Each line should be copied exactly.

— start Given data —

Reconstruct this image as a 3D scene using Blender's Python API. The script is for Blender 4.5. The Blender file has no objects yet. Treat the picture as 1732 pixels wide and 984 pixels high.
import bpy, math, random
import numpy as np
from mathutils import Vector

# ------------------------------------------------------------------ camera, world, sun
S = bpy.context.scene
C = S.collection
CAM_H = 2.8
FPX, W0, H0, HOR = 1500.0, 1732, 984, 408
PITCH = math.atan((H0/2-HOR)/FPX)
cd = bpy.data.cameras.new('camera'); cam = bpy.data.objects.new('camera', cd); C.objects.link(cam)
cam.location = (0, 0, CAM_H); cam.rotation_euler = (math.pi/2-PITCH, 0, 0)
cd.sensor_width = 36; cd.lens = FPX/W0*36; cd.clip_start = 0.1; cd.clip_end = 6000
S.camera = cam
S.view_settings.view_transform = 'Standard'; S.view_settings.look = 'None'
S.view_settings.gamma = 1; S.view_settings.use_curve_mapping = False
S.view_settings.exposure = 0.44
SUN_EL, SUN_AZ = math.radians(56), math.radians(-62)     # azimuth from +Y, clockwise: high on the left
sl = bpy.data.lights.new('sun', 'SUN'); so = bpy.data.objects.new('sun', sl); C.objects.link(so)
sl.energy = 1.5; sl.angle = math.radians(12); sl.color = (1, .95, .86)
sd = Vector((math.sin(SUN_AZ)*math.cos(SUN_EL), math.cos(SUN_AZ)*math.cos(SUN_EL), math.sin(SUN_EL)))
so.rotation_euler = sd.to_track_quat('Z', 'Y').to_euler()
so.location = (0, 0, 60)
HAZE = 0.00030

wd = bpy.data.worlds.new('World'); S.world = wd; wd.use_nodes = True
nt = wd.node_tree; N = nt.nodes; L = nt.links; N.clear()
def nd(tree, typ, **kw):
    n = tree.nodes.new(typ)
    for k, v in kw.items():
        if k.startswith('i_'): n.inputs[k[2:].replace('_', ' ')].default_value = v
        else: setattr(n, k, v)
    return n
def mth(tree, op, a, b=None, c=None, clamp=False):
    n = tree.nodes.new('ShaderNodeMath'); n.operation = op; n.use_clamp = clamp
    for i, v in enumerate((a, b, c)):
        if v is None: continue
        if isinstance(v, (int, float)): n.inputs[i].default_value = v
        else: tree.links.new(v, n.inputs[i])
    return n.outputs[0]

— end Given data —

[Answer for the task]:
Reconstruct this image as a 3D scene using Blender's Python API. The script is for Blender 4.5. The Blender file has no objects yet. Treat the picture as 1732 pixels wide and 984 pixels high.
import bpy, math, random
import numpy as np
from mathutils import Vector

# ------------------------------------------------------------------ camera, world, sun
S = bpy.context.scene
C = S.collection
CAM_H = 2.8
FPX, W0, H0, HOR = 1500.0, 1732, 984, 408
PITCH = math.atan((H0/2-HOR)/FPX)
cd = bpy.data.cameras.new('camera'); cam = bpy.data.objects.new('camera', cd); C.objects.link(cam)
cam.location = (0, 0, CAM_H); cam.rotation_euler = (math.pi/2-PITCH, 0, 0)
cd.sensor_width = 36; cd.lens = FPX/W0*36; cd.clip_start = 0.1; cd.clip_end = 6000
S.camera = cam
S.view_settings.view_transform = 'Standard'; S.view_settings.look = 'None'
S.view_settings.gamma = 1; S.view_settings.use_curve_mapping = False
S.view_settings.exposure = 0.44
SUN_EL, SUN_AZ = math.radians(56), math.radians(-62)     # azimuth from +Y, clockwise: high on the left
sl = bpy.data.lights.new('sun', 'SUN'); so = bpy.data.objects.new('sun', sl); C.objects.link(so)
sl.energy = 1.5; sl.angle = math.radians(12); sl.color = (1, .95, .86)
sd = Vector((math.sin(SUN_AZ)*math.cos(SUN_EL), math.cos(SUN_AZ)*math.cos(SUN_EL), math.sin(SUN_EL)))
so.rotation_euler = sd.to_track_quat('Z', 'Y').to_euler()
so.location = (0, 0, 60)
HAZE = 0.00030

wd = bpy.data.worlds.new('World'); S.world = wd; wd.use_nodes = True
nt = wd.node_tree; N = nt.nodes; L = nt.links; N.clear()
def nd(tree, typ, **kw):
    n = tree.nodes.new(typ)
    for k, v in kw.items():
        if k.startswith('i_'): n.inputs[k[2:].replace('_', ' ')].default_value = v
        else: setattr(n, k, v)
    return n
def mth(tree, op, a, b=None, c=None, clamp=False):
    n = tree.nodes.new('ShaderNodeMath'); n.operation = op; n.use_clamp = clamp
    for i, v in enumerate((a, b, c)):
        if v is None: continue
        if isinstance(v, (int, float)): n.inputs[i].default_value = v
        else: tree.links.new(v, n.inputs[i])
    return n.outputs[0]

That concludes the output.